Het grote nadeel dat het universele bestaansrecht met zich meebrengt is het wegvallen van zelfkritiek. Veel mensen interpreteren de vele vrijheden als een opdracht om ongegeneerd hun eigenbelang na te streven. Zij twijfelen niet aan zichzelf. De vele straatinterviews en enquêtes lijken het idee te bevestigen dat iedereen het verdient om gehoord te worden. Het resultaat is dat iedereen non-stop aan het praten is, zonder de eigen woorden te wegen. Ik ken wel tien mensen in mijn directe omgeving die een verschrikkelijk slecht boek gepubliceerd hebben. Elke seconde worden er op talloze internetfora de meest ongenuanceerde levensvisies de wereld in geslingerd. Zo ontstaat het zelfgeobsedeerde individu dat de schuld altijd bij de ander legt, zoals dagelijks te zien is in Idols-achtige programma’s. De meest belabberde Popstars-auditanten verlaten immers na hun onvermijdelijke afwijzing de kamer altijd met commentaren als “Jullie snappen er niets van! Ik weet zelf wat ik kan!” of: “Ik treed anders wel vijf keer per week op!” Waarschijnlijk zijn beide commentaren nog waar ook. Eenmaal thuis Twitteren deze mensen boos over de jury en checken ze nog even hoe vaak hun profielfoto op Hyves bekeken is.
Mensen worden steeds arroganter en egoïstischer. Dit gebrek aan zelfrelativering is inmiddels, dankzij de opkomst van de populistische politiek in Europa, een groot probleem geworden. Deze partijen nemen immers dezelfde houding aan als het zelfgeobsedeerde individu: vanuit de duidelijk afgebakende nationale identiteit wordt de schuld bij een ander (Islam, de oude elite, Europa) gelegd. Het gebrek aan nuance van bijvoorbeeld de PVV in het politieke debat wordt door hun achterban juist gewaardeerd, omdat ze hier hun eigen houding in herkennen. Iemand als Geert Wilders gebruikt de media bovendien alleen wanneer hij ze nodig heeft: ook hij regisseert zijn levensverhaal zorgvuldig. De traditionele partijen staan voor een paradoxaal probleem. Het systeem dat ze zo waarderen en dat hen bestaansrecht verleent, heeft een monster gecreëerd dat volgens geheel eigen regels aan het politieke spel deelneemt.
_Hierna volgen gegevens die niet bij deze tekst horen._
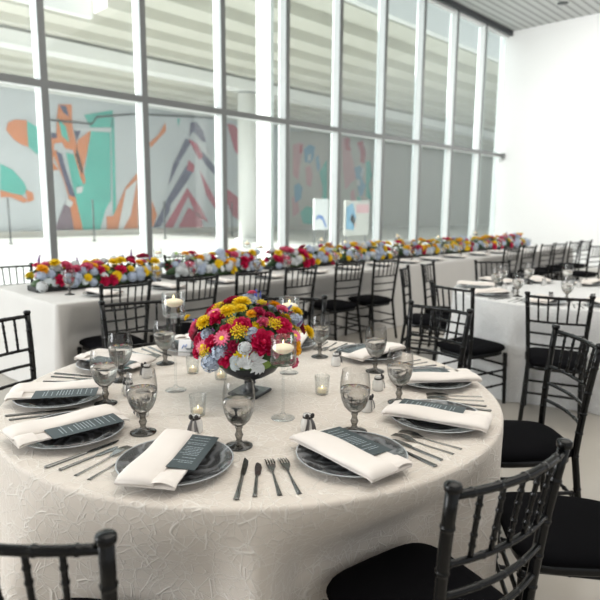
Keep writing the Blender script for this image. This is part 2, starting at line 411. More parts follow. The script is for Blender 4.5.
paint('navy_patch', M['p_navy'], [A([(235,100),(262,105),(275,150),(250,130)]), A([(295,200),(322,200),(305,245)]), A([(205,210),(225,215),(225,232),(205,235)]),
    A([(222,285),(245,295),(262,360),(300,470),(275,460),(240,350)]),
    B([(200,130),(225,128),(250,165),(262,210),(245,205),(210,165),(195,190)]),
    B([(180,195),(205,205),(160,280),(108,390),(130,300)]), B([(185,300),(210,325),(150,430),(80,545),(50,550),(110,430)]),
    B([(225,240),(250,250),(300,310),(300,345),(260,300)]), B([(462,270),(480,300),(480,440),(460,420)])], 4)
paint('brown_patch', M['p_brown'], [A([(225,580),(255,500),(300,480),(296,600),(225,600)])], 2)
paint('red_patch', M['p_red'], [B([(345,135),(375,140),(390,160),(392,265),(375,240)]), B([(190,280),(215,300),(212,330),(185,320)]), B([(235,320),(300,440),(300,480),(262,420)]),
    B([(185,390),(240,470),(270,530),(220,500),(190,425),(130,550),(95,550),(140,460)]), B([(345,395),(390,430),(390,520),(365,500),(342,440)]), B([(150,550),(190,470),(240,500),(250,550)]),
    B([(190,195),(225,215),(250,265),(235,280),(205,225)])], 5)
paint('pale_patch', M['p_white'], [A([(500,440),(545,400),(520,540),(490,600),(470,600)]), B([(200,180),(235,205),(300,290),(300,305),(240,235)]), B([(120,460),(190,360),(180,400),(110,520)]), A([(262,470),(290,490),(280,510),(262,500)]), A([(300,430),(330,425),(325,450),(305,455)]), A([(290,192),(440,196),(440,206),(300,203)])], 6)
# second mural farther right
C4 = lambda p: L(300, 130, 4, p)
mural2 = thing('wall_mural', 'faded figure mural in pink, blue and teal farther right behind the windows', 'mural', (34, MY-.02, 0))
def paint2(name, mat, polys, layer):
    b = MB()
    for poly in polys:
        vs = []
        for (px, py) in poly:
            q = at_y(px, py, MY); vs.append((q.x-34, -.012*layer, max(q.z, .26)))
        b.add(vs, [tuple(range(len(vs)))], 0, False)
    b.build(name, mat, mural2)
paint2('beige_field', M['facade'], [[(288,131),(600,131),(600,240),(288,240)]], 0)
paint2('pink_patch', M['p_pink'], [C4([(-30,60),(0,48),(12,80),(0,130),(-8,200),(-30,180)]), C4([(20,150),(40,140),(50,180),(42,230),(24,215)]), C4([(165,30),(190,24),(202,90),(215,140),(228,190),(200,215),(180,240),(170,160)]), C4([(200,250),(215,235),(222,290),(204,305)]), C4([(-34,270),(-10,262),(-4,330),(-30,350)])], 1)
paint2('blue_patch', M['p_sky'], [C4([(14,76),(36,58),(58,66),(54,110),(40,132),(18,128)]), C4([(215,150),(238,142),(255,168),(246,196),(262,222),(250,258),(238,270),(228,226),(222,190)]), C4([(-26,222),(-6,212),(8,232),(2,276),(-22,292)]), C4([(60,110),(72,100),(80,150),(68,170)])], 2)
paint2('teal_patch', M['p_teal'], [C4([(76,170),(92,140),(106,118),(108,330),(84,318),(90,240)]), C4([(262,128),(278,122),(286,180),(274,220),(285,280),(262,268)]), C4([(0,330),(24,304),(48,310),(46,378),(10,372)]), C4([(228,262),(244,276),(240,300),(226,296)])], 2)
paint2('red_patch', M['p_red'], [C4([(225,50),(248,44),(262,90),(256,136),(238,126),(240,90)]), C4([(175,35),(198,32),(196,60),(204,84),(180,80)]), C4([(-4,60),(10,56),(8,90),(-6,96)])], 3)
paint2('pale_patch', M['p_white'], [C4([(222,196),(236,200),(238,222),(226,224)]), C4([(30,100),(42,96),(40,122),(28,124)]), C4([(248,150),(254,158),(246,190),(240,182)])], 4)
# things outside
for i, px in enumerate((10, 94, 165, 232)):
    q = at_z(px, 240 if px else 240, 0); q = at_y(px, 232, 24.8)
    f = thing('fence_post', ['thin dark fence post outside, leftmost', 'thin dark fence post outside, second from left', 'thin dark fence post outside, third from left', 'thin dark fence post outside, rightmost near the round column'][i], 'fence post', (q.x, 24.8, -.06), 0, 'thin posts of the wire fence outside')
    MB().tube([(0, 0, 0), (0, 0, 1.85)], .035, 8).build('post', M['dark_metal'], f)
    MB().lathe([(.0001, .0), (.09, .0), (.09, .03), (.04, .05)], 12).build('base_plate', M['dark_metal'], f)
pp = [at_y(x, y_, 29.86) for x, y_ in ((50, 120), (92, 124), (97, 117), (135, 114), (215, 118))]
structure(MB().tube([tuple(p) for p in pp], .05, 8).build('drain_pipe', M['dark_metal']))  # dark drain pipe along the outside wall
def easel(name, label, px0, px1, py0, py1, Y, blobs):
    a = at_y(px0, py1, Y); b = at_y(px1, py0, Y)
    t = thing(name, label, 'sign', ((a.x+b.x)/2, Y, -.06)); w = b.x-a.x
    MB().box(-w/2, w/2, -.02, .02, a.z+.06, b.z+.06).build('board', M['card' if name == 'notice_board' else 'facade'], t)
    for s_ in (-1, 1): MB().tube([(s_*w*.4, .03, 0), (s_*w*.4, .03, a.z+.2)], .02, 8).build('leg', M['dark_metal'], t)
    for nm, mt, poly in blobs:
        bb = MB(); bb.add([(-w/2+u*w, -.026, a.z+.06+v*(b.z-a.z)) for u, v in poly], [tuple(range(len(poly)))], 0, False); bb.build(nm, mt, t)
easel('notice_board', 'white sign board with a blue stroke standing outside the window', 313.5, 328, 199, 230, 12, [('blue_stroke', M['blue_ink'], [(.15, .3), (.35, .38), (.6, .3), (.8, .05), (.9, .1), (.65, .42), (.35, .5), (.12, .42)])])
easel('poster_board', 'pale poster with blue and orange patches standing outside the window', 344, 369, 201, 236, 12, [('blue_patch', M['p_sky'], [(.05, .2), (.35, .15), (.45, .5), (.3, .95), (.05, .8)]), ('orange_patch', M['p_orange'], [(.2, .45), (.42, .25), (.42, .45), (.28, .65)]), ('pink_patch', M['p_pink'], [(.45, .65), (.98, .65), (.98, .9), (.45, .9)])])

# ------------------------------------------------------------------ tables and cloths
DENT = []     # seat footprints that push the cloth in: (x, y, facing angle)
def limit(cx, cy, a, r, z):
    out = r
    for (x, y, fa) in DENT:
        # chair frame: fx forward
        fx, fy = cos(fa), sin(fa)
        dx, dy = cos(a), sin(a)
        if fx*dx+fy*dy > -.5: continue
        # seat front line: points with (p - chair).f = .222
        den = -(fx*dx+fy*dy)
        rr = ((cx-x)*fx+(cy-y)*fy-.232)/den      # radius at which the ray meets the seat's front plane
        px, py = cx+dx*rr-x, cy+dy*rr-y
        lat = abs(-fy*px+fx*py)
        if rr > out or rr < .3: continue
        w = 1 if lat < .235 else max(0, 1-(lat-.235)/.16); w = w*w*(3-2*w)
        h = 1 if z < .48 else max(0, (.755-z)/.275); h = h*h*(3-2*h) if z >= .48 else 1
        out = min(out, r+(rr-r)*w*h)
    return out
def noise1(a, seeds):
    return sum(w*sin(n*a+ph) for n, w, ph in seeds)
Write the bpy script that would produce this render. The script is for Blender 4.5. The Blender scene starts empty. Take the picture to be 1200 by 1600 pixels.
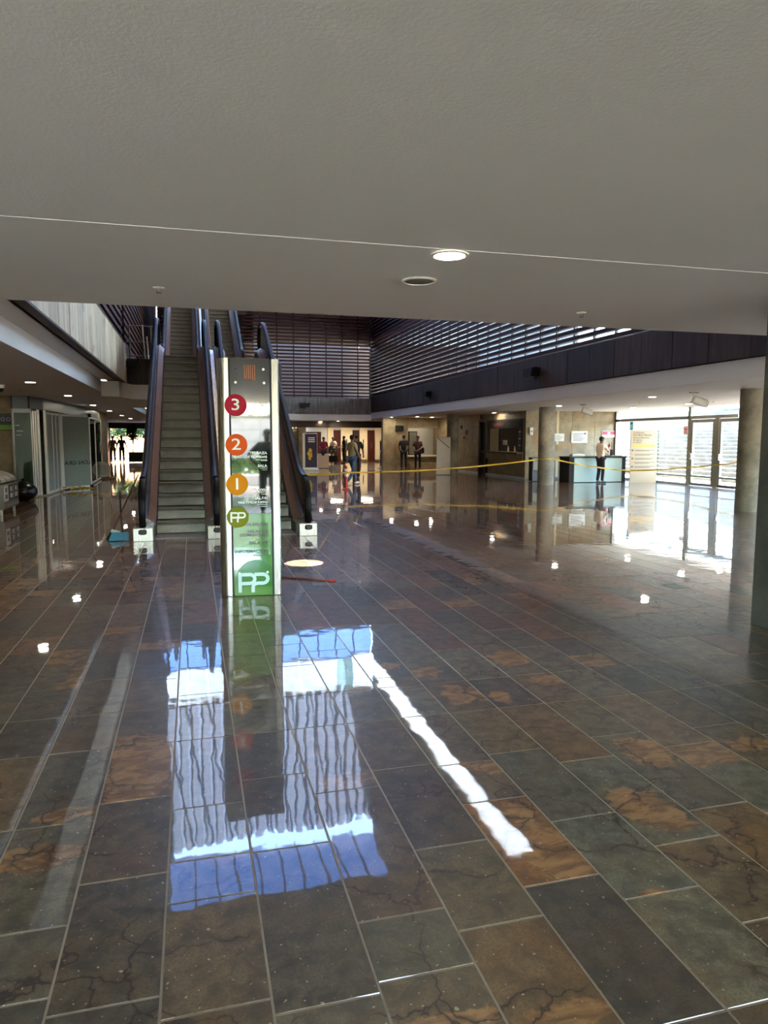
import bpy, math, random
from mathutils import Vector, Matrix
R = math.radians
random.seed(7)
SC = bpy.context.scene
COL = SC.collection

# ------------------------------------------------------------------ camera
CAM_H = 1.55
cam = bpy.data.cameras.new('camera')
cam.sensor_fit = 'HORIZONTAL'
cam.sensor_width = 36.0
cam.lens = 36.0 * 1107.5 / 1200.0
cam.clip_start = 0.05
cam.clip_end = 500
camo = bpy.data.objects.new('camera', cam)
COL.objects.link(camo)
YAW, PIT, ROL = 0.262809, 0.103031, 0.00163
fw = Vector((math.sin(YAW) * math.cos(PIT), math.cos(YAW) * math.cos(PIT), -math.sin(PIT)))
rt = Vector((math.cos(YAW), -math.sin(YAW), 0))
up = rt.cross(fw)
r2 = math.cos(ROL) * rt + math.sin(ROL) * up
u2 = -math.sin(ROL) * rt + math.cos(ROL) * up
mw = Matrix((r2, u2, -fw)).transposed().to_4x4()
mw.translation = Vector((0, 0, CAM_H))
camo.matrix_world = mw
SC.camera = camo

# ------------------------------------------------------------------ sky, sun, exposure
w = bpy.data.worlds.new('world')
SC.world = w
w.use_nodes = True
wn = w.node_tree
wn.nodes.clear()
sky = wn.nodes.new('ShaderNodeTexSky')
sky.sky_type = 'NISHITA'
sky.sun_disc = False
sky.sun_elevation = R(50)
sky.sun_rotation = R(169)
sky.air_density = 1.0
sky.dust_density = 0.6
sky.ozone_density = 1.6
bg = wn.nodes.new('ShaderNodeBackground')
bg.inputs['Strength'].default_value = 0.42
wo = wn.nodes.new('ShaderNodeOutputWorld')
wn.links.new(sky.outputs[0], bg.inputs['Color'])
wn.links.new(bg.outputs[0], wo.inputs['Surface'])
SUN_DIR = Vector((0.12, -0.62, 0.77)).normalized()
sl = bpy.data.lights.new('sun', 'SUN')
sl.energy = 12.0
sl.angle = R(0.6)
sl.color = (1.0, 0.94, 0.87)
so = bpy.data.objects.new('sun', sl)
so.rotation_euler = (-SUN_DIR).to_track_quat('-Z', 'Y').to_euler()
COL.objects.link(so)
SC.view_settings.view_transform = 'Standard'
SC.view_settings.look = 'None'
SC.view_settings.gamma = 1.0
SC.view_settings.use_curve_mapping = False
SC.view_settings.exposure = 3.6
try:
    SC.cycles.max_bounces = 10
    SC.cycles.diffuse_bounces = 6
    SC.cycles.glossy_bounces = 5
    SC.cycles.transmission_bounces = 6
    SC.cycles.transparent_max_bounces = 12
    SC.cycles.sample_clamp_indirect = 6.0
    SC.cycles.caustics_reflective = False
    SC.cycles.caustics_refractive = False
except Exception:
    pass


# ------------------------------------------------------------------ materials
def lin(c):
    out = []
    for v in c[:3]:
        v = v / 255.0
        out.append(v / 12.92 if v <= 0.04045 else ((v + 0.055) / 1.055) ** 2.4)
    return (out[0], out[1], out[2], 1.0)


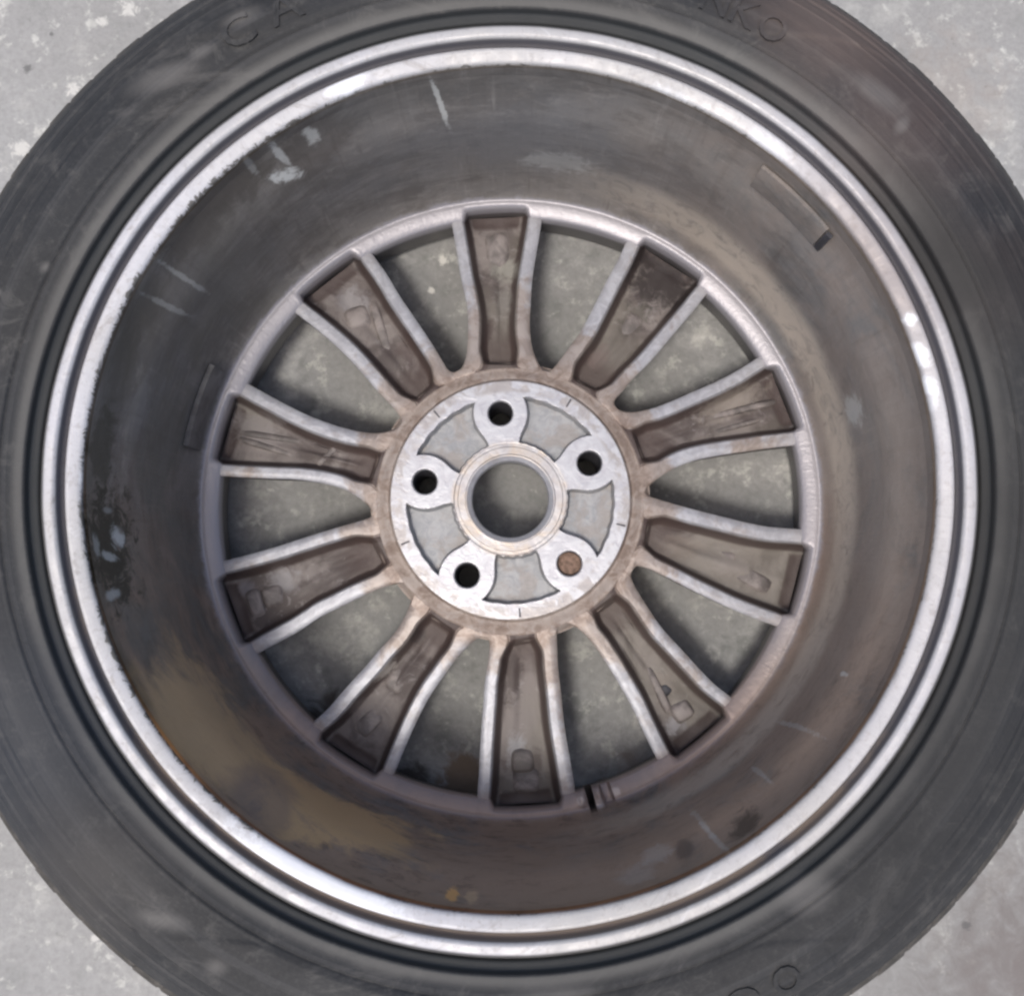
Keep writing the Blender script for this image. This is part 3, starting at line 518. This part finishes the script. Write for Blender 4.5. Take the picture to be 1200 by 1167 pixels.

Hoe moeten we met dit probleem omgaan? Het ontstaan ervan is even gevaarlijk als onvermijdelijk. Democratie is wat dat betreft net als gym: iedereen moet meedoen, ook degenen die er helemaal niet goed in zijn. Achteruitgang is nooit een optie, dat zou een ontkenning van de realiteit betekenen. Verworven vrijheden kunnen niet herzien worden. Een vriend van me stelde gekscherend voor om de vrijheid van meningsuiting af te schaffen. Misschien is het niet eens zo’n gek idee om de Week van het Zwijgen in te stellen. Een week per jaar houdt iedereen zijn bek dicht. Eindelijk rust. En misschien dat we daarna wat beter nadenken over al die schreeuwerige uitingen van ons bestaansrecht die we dagelijks uitspugen.